— start of DATA SECTION —

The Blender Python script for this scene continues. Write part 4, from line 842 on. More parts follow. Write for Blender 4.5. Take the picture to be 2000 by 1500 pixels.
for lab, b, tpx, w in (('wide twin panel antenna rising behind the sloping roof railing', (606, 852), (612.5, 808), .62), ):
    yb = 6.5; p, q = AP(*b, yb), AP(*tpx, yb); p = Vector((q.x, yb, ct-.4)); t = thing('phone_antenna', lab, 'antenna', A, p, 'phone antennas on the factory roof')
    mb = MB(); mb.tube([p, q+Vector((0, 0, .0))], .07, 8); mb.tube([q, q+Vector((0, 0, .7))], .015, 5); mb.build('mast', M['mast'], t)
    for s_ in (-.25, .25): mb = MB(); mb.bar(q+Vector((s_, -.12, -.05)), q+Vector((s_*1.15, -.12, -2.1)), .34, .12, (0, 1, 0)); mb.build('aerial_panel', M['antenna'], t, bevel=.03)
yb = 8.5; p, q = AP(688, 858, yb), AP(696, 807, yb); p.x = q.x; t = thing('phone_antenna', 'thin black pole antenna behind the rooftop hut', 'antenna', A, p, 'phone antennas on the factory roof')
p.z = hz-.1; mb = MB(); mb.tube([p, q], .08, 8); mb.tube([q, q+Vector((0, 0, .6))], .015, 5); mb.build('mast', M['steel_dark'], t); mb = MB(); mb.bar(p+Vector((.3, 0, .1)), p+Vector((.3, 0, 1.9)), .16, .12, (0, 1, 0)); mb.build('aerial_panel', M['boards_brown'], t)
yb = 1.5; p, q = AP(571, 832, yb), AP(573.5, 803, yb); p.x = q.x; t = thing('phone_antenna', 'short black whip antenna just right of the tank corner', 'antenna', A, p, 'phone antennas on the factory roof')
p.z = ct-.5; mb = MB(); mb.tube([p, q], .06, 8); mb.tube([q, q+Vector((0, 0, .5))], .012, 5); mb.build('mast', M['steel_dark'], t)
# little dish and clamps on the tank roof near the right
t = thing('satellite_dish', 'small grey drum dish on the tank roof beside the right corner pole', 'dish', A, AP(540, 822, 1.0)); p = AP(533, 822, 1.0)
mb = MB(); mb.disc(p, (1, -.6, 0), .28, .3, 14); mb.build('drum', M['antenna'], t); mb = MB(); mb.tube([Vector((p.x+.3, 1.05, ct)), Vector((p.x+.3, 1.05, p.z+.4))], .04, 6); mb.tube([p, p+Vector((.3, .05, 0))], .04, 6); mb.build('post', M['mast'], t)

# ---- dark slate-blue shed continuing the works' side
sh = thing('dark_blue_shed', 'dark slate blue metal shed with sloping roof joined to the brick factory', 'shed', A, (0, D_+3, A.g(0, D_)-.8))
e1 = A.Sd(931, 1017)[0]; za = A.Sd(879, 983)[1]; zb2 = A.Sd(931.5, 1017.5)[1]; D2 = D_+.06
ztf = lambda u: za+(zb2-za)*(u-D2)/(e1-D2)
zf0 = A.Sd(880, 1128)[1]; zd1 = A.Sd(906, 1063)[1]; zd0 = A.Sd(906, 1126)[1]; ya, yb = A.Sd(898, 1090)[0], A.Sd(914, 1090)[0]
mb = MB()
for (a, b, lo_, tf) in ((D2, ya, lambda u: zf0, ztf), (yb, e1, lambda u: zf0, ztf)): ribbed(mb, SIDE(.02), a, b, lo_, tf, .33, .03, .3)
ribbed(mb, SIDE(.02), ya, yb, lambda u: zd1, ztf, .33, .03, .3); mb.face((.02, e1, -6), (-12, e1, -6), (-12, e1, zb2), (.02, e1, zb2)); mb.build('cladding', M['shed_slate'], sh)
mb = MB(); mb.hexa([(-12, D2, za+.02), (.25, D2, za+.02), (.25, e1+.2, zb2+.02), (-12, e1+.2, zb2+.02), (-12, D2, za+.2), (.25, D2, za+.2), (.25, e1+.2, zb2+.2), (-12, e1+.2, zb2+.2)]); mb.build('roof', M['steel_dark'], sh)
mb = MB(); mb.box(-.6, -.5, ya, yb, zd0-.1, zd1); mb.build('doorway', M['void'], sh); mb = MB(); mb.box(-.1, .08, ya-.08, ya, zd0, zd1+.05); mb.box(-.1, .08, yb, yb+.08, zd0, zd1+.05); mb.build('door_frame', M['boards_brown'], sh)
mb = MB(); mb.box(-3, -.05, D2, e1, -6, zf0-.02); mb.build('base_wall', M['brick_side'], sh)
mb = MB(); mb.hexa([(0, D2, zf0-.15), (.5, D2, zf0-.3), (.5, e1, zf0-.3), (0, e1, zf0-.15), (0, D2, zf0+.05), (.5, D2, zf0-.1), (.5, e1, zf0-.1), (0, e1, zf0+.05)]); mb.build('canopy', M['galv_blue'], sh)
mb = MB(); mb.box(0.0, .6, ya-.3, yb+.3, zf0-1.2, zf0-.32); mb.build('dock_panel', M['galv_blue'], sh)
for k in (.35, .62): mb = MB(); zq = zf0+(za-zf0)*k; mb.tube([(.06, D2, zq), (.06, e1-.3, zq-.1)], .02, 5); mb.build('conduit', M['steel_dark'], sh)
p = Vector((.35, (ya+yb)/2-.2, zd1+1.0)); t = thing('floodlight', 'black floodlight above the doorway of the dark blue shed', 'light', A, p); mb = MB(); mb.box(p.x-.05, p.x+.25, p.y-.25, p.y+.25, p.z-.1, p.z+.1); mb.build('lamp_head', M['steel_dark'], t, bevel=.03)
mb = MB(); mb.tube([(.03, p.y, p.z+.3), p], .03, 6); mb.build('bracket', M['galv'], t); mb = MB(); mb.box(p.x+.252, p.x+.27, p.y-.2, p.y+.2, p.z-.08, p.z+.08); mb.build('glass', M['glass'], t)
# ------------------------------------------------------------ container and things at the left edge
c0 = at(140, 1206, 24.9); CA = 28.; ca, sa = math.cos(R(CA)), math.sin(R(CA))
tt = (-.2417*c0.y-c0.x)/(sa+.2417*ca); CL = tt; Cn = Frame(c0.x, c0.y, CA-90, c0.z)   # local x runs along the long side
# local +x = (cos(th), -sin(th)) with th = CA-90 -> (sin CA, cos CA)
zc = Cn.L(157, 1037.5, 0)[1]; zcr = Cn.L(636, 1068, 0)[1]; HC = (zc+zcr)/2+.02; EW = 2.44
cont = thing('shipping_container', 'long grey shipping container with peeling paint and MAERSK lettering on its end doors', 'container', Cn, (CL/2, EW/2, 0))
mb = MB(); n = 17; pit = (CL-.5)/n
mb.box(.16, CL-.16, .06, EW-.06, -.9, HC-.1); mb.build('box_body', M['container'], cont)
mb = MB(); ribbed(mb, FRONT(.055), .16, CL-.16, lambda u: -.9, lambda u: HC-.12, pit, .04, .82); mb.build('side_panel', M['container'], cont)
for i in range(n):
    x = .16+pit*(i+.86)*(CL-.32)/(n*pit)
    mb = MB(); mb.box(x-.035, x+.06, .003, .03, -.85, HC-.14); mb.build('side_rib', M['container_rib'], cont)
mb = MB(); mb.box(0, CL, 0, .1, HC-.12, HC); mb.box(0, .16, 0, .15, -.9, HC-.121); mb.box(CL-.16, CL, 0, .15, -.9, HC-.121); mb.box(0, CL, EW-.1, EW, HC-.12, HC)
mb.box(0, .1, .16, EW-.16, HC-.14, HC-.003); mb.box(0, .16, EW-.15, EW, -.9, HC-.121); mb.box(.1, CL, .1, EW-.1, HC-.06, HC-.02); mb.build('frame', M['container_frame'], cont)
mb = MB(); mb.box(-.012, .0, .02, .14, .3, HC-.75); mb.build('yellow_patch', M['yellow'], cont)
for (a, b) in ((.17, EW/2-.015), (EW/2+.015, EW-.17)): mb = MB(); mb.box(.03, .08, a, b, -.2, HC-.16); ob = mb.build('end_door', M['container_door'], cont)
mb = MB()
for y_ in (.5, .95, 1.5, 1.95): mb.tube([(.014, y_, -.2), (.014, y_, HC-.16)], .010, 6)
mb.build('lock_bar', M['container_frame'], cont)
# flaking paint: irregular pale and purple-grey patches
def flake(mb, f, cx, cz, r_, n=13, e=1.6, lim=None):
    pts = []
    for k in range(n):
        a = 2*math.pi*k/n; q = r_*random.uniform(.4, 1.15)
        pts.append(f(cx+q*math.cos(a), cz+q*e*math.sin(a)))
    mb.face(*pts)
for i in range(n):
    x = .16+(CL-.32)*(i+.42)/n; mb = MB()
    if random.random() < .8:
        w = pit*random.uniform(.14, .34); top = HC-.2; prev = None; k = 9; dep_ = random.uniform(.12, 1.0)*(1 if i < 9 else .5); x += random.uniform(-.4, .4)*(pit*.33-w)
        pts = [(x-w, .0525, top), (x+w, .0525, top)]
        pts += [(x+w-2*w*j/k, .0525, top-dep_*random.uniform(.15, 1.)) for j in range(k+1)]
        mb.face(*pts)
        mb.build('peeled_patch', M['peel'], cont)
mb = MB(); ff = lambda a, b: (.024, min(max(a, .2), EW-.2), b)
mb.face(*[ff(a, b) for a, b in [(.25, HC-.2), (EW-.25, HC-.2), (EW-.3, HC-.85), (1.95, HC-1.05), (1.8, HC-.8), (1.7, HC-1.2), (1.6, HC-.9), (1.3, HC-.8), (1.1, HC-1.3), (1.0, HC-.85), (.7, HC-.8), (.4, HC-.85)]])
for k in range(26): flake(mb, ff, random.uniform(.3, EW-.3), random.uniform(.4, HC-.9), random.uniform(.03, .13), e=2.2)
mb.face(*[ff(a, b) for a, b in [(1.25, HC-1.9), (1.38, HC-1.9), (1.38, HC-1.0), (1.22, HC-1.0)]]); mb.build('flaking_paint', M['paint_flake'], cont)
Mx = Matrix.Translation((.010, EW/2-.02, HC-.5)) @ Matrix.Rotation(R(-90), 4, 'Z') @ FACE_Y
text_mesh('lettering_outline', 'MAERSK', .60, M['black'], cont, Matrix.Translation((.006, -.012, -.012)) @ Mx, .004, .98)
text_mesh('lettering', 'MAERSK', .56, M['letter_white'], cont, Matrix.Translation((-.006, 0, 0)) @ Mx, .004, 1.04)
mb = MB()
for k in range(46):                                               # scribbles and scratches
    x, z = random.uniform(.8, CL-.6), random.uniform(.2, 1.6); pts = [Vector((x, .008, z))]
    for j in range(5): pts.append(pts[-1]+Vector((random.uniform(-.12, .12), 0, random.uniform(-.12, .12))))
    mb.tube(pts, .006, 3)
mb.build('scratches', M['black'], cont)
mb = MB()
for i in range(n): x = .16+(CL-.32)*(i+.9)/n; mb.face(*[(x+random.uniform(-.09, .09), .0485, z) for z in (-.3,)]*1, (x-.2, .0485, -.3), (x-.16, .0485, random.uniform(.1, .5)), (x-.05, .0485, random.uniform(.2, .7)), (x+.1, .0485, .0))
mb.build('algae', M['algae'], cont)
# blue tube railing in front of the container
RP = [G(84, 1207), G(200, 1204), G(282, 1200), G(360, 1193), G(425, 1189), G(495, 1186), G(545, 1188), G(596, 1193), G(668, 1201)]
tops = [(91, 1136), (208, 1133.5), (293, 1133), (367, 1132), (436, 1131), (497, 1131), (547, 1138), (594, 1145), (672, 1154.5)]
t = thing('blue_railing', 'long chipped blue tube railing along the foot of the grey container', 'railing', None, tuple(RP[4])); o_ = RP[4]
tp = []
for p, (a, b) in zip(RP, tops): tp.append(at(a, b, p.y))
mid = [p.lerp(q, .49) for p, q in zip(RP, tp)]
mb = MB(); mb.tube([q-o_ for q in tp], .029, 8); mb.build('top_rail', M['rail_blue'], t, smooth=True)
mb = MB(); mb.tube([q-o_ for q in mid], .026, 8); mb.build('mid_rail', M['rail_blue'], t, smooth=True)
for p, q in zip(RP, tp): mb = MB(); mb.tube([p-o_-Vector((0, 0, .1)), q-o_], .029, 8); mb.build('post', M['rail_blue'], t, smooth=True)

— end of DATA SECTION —

SET TASK: From the opening line of the data above, please print each line as written up to and including the line that contains "mb = MB(); mb.disc(p, (1, -.6, 0), .28, .3, 14);", and nothing more.

TASK RESULT:
The Blender Python script for this scene continues. Write part 4, from line 842 on. More parts follow. Write for Blender 4.5. Take the picture to be 2000 by 1500 pixels.
for lab, b, tpx, w in (('wide twin panel antenna rising behind the sloping roof railing', (606, 852), (612.5, 808), .62), ):
    yb = 6.5; p, q = AP(*b, yb), AP(*tpx, yb); p = Vector((q.x, yb, ct-.4)); t = thing('phone_antenna', lab, 'antenna', A, p, 'phone antennas on the factory roof')
    mb = MB(); mb.tube([p, q+Vector((0, 0, .0))], .07, 8); mb.tube([q, q+Vector((0, 0, .7))], .015, 5); mb.build('mast', M['mast'], t)
    for s_ in (-.25, .25): mb = MB(); mb.bar(q+Vector((s_, -.12, -.05)), q+Vector((s_*1.15, -.12, -2.1)), .34, .12, (0, 1, 0)); mb.build('aerial_panel', M['antenna'], t, bevel=.03)
yb = 8.5; p, q = AP(688, 858, yb), AP(696, 807, yb); p.x = q.x; t = thing('phone_antenna', 'thin black pole antenna behind the rooftop hut', 'antenna', A, p, 'phone antennas on the factory roof')
p.z = hz-.1; mb = MB(); mb.tube([p, q], .08, 8); mb.tube([q, q+Vector((0, 0, .6))], .015, 5); mb.build('mast', M['steel_dark'], t); mb = MB(); mb.bar(p+Vector((.3, 0, .1)), p+Vector((.3, 0, 1.9)), .16, .12, (0, 1, 0)); mb.build('aerial_panel', M['boards_brown'], t)
yb = 1.5; p, q = AP(571, 832, yb), AP(573.5, 803, yb); p.x = q.x; t = thing('phone_antenna', 'short black whip antenna just right of the tank corner', 'antenna', A, p, 'phone antennas on the factory roof')
p.z = ct-.5; mb = MB(); mb.tube([p, q], .06, 8); mb.tube([q, q+Vector((0, 0, .5))], .012, 5); mb.build('mast', M['steel_dark'], t)
# little dish and clamps on the tank roof near the right
t = thing('satellite_dish', 'small grey drum dish on the tank roof beside the right corner pole', 'dish', A, AP(540, 822, 1.0)); p = AP(533, 822, 1.0)
mb = MB(); mb.disc(p, (1, -.6, 0), .28, .3, 14); mb.build('drum', M['antenna'], t); mb = MB(); mb.tube([Vector((p.x+.3, 1.05, ct)), Vector((p.x+.3, 1.05, p.z+.4))], .04, 6); mb.tube([p, p+Vector((.3, .05, 0))], .04, 6); mb.build('post', M['mast'], t)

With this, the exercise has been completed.